Langsam klärt sich der Kopf. Trinkflaschenhalterung. Rahmenschrauben. Am Argos sind die Bremskabel doch mit diesen kleinen Schraubschellen befestigt. Und tatsächlich, die vom Oberrohr passt nahezu optimal und scheint nur wenig Druck auf das Ausfallende auszuüben. Der Schraubenkopf hat allerdings eine andere, linsenförmige und kleinere Aufnahme als die Originalschraube. Nehme an, auf Grund geringerer Belastbarkeit. Wird sich herausstellen. Ihre Schraube findet nun doch noch Verwendung und hält das Bremskabel am Rahmen.
Sie fragt, wohin ich denn jetzt weiter führe. Ach, schön, da würden wir noch ein Stück gemeinsam fahren können, bis zur Weggabelung kurz vor ihrem Haus, müsse in meiner Richtung liegen, auf der Strecke nach Chelmsford. Ja, gerne, Moment bitte. Schaue schnell, ob der geplante Track tatsächlich in ihre Richtung verläuft. Scheint erst nicht so. Aber doch, der könne nur dort lang verlaufen, das sei der Weg, der auf die Straße nach Chelmsford führe, for sure. Moment bitte. Die beiden möglichen Wege liegen auf der Karte so dicht beieinander, dass nicht zuverlässig zu erkennen ist, wo der Track entlang führt. Schiebe das Rad ein Stück in Richtung des anderen Weges, bis sich was tut im Display des 64s, und ja, o.k., doch, alles prima, müsse da auch lang, und wir fahren los.
Unterwegs stellt sich heraus, dass sie mit Motorunterstützung fährt. Eine kleine Steigung packt sie wesentlich entspannter und schneller, runter jedoch ist sie langsamer. Muss bremsen, um Schritt zu halten. Das Fahrrad sei ganz neu, sie habe einen Unfall gehabt, und trage jetzt eine Prothese, deshalb der Motor und die spezielle Geometrie des Rades.
Nach etwa einer viertel Stunde erreichen wir die Kreuzung bei „Birch Green“. Sie müsse nach rechts weiter, also in die andere Richtung.

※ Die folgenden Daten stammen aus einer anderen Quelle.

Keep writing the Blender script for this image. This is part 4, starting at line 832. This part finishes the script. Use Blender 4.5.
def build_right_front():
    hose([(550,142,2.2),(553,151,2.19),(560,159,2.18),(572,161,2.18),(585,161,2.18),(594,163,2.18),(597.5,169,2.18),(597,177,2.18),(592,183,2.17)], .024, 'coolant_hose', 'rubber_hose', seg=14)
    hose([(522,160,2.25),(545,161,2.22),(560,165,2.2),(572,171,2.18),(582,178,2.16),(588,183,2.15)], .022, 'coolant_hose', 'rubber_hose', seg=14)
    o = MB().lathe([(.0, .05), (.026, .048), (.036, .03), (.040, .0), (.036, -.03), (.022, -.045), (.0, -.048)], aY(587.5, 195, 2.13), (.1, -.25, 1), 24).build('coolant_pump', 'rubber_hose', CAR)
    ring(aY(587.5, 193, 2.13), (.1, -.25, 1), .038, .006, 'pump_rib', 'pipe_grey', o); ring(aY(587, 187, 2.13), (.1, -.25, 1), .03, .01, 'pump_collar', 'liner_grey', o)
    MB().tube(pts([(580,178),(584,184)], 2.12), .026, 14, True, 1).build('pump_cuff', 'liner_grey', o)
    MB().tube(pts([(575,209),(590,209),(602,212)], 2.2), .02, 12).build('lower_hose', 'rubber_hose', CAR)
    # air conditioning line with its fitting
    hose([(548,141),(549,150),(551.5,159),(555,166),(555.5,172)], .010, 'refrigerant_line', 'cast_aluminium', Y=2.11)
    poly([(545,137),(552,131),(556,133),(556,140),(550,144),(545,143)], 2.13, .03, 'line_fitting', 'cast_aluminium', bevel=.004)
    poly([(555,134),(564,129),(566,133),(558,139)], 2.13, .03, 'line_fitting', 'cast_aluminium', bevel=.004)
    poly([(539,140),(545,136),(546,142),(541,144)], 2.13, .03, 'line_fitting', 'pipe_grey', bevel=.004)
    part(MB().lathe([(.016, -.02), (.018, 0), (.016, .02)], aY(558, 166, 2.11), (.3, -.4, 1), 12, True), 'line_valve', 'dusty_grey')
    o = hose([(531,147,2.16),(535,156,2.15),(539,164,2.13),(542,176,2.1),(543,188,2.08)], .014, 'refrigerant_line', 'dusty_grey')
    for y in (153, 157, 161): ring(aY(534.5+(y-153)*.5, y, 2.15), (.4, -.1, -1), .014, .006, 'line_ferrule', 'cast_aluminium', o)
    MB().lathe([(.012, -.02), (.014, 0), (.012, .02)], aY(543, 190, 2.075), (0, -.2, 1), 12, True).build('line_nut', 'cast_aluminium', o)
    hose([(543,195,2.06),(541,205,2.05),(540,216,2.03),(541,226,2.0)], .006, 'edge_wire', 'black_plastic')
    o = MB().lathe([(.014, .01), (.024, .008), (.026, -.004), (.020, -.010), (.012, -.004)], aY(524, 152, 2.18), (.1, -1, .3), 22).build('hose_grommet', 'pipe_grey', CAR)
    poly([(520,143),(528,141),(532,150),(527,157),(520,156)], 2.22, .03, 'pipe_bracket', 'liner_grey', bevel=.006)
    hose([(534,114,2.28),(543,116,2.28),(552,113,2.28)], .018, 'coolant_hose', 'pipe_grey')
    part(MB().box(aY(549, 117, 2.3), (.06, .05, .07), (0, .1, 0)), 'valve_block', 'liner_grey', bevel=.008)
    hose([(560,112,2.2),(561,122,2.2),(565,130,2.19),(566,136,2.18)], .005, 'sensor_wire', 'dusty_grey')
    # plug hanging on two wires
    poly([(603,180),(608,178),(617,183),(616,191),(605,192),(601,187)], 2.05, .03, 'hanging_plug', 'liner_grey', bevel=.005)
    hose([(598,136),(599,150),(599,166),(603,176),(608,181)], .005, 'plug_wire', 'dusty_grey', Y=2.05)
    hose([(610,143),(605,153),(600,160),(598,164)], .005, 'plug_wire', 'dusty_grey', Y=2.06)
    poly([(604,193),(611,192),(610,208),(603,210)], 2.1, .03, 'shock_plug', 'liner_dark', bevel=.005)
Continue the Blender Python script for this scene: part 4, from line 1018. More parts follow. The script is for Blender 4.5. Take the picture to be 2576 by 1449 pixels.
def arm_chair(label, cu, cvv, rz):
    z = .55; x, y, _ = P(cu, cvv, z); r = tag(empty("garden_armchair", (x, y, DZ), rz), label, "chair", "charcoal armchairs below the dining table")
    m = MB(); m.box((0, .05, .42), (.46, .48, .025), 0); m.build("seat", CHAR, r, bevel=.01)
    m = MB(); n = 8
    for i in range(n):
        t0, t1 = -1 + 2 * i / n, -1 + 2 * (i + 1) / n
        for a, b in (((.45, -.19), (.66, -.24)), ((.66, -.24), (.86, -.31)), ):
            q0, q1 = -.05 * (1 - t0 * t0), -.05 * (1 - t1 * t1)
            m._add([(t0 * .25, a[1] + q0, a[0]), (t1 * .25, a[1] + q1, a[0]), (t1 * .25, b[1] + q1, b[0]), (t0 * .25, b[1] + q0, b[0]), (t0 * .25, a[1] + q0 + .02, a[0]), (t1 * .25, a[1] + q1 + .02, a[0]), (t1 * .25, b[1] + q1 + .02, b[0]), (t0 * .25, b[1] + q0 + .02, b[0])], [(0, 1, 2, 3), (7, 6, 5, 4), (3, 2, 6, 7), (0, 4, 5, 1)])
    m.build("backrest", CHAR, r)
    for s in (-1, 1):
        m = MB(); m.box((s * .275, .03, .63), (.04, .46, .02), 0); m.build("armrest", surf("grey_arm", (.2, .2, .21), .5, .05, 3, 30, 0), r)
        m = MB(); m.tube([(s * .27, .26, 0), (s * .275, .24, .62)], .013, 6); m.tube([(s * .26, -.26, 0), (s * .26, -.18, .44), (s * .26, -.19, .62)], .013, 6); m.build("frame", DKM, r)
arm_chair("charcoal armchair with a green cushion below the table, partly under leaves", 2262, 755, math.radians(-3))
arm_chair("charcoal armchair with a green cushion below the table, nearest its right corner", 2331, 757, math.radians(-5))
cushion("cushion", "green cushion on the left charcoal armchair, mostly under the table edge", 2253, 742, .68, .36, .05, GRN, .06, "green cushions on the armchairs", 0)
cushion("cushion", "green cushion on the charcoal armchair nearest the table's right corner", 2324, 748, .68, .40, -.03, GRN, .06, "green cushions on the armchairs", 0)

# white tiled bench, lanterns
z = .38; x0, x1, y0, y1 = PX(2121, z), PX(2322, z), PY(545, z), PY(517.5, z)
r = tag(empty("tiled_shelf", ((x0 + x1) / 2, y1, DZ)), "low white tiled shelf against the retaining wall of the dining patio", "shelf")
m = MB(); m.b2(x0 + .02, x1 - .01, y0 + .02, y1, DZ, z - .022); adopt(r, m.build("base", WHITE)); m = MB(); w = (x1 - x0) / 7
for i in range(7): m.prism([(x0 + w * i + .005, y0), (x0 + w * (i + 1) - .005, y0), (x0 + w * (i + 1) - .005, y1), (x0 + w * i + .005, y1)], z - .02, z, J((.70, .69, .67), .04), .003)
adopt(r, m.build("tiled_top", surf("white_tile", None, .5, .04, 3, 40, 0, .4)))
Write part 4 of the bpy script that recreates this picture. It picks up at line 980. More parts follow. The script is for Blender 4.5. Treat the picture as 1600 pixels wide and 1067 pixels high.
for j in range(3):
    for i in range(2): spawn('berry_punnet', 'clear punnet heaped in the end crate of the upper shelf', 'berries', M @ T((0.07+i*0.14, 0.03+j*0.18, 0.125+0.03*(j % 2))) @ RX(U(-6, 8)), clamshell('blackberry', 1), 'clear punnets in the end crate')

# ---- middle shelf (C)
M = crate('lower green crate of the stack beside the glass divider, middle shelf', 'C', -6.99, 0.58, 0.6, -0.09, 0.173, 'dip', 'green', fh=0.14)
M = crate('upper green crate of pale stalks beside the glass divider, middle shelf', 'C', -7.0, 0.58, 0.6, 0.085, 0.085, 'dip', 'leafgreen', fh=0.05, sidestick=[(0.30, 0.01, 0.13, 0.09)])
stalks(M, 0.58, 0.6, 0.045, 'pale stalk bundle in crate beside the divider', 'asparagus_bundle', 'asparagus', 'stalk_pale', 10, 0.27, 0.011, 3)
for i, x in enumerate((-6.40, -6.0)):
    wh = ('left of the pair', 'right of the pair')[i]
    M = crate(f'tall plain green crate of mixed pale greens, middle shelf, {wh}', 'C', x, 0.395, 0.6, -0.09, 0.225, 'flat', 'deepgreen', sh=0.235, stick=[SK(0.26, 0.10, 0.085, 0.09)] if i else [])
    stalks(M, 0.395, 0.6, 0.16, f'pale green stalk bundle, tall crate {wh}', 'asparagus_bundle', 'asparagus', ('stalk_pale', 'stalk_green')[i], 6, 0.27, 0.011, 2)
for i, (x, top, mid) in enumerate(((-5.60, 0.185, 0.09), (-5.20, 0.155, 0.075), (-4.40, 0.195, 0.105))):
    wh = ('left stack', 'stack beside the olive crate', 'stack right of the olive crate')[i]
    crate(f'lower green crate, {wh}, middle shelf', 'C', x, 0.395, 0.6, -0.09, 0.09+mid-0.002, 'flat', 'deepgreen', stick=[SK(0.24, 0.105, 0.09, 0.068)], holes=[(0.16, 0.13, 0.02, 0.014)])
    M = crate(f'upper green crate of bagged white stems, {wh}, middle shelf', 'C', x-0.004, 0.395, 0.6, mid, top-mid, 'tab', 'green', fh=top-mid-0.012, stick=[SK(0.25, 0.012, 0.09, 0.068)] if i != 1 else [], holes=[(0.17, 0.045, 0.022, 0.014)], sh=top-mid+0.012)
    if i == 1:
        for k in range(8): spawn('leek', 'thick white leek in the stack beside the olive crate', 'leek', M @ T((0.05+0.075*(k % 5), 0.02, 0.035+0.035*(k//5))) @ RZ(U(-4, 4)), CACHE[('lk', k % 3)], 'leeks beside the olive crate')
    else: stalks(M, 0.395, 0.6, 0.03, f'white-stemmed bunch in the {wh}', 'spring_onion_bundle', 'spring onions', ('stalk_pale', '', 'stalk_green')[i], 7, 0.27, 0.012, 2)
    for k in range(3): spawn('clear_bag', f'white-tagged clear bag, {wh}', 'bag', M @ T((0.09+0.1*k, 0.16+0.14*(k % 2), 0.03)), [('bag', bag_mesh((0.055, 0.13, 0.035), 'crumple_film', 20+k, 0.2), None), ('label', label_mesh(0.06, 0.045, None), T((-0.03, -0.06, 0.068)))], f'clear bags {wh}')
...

Wir stehen dort einen Moment, schweigend, an der Kreuzung, in der gleißenden Sonne. Das Ereignis hat eine poetische Stimmung hinterlassen. John Crowley, Little Big. Verabschiede mich dankend mit den Worten „You must be an angel“. Sie antwortet ausweichend, oh nein, man nenne sie vieles, aber sicher nicht einen Engel.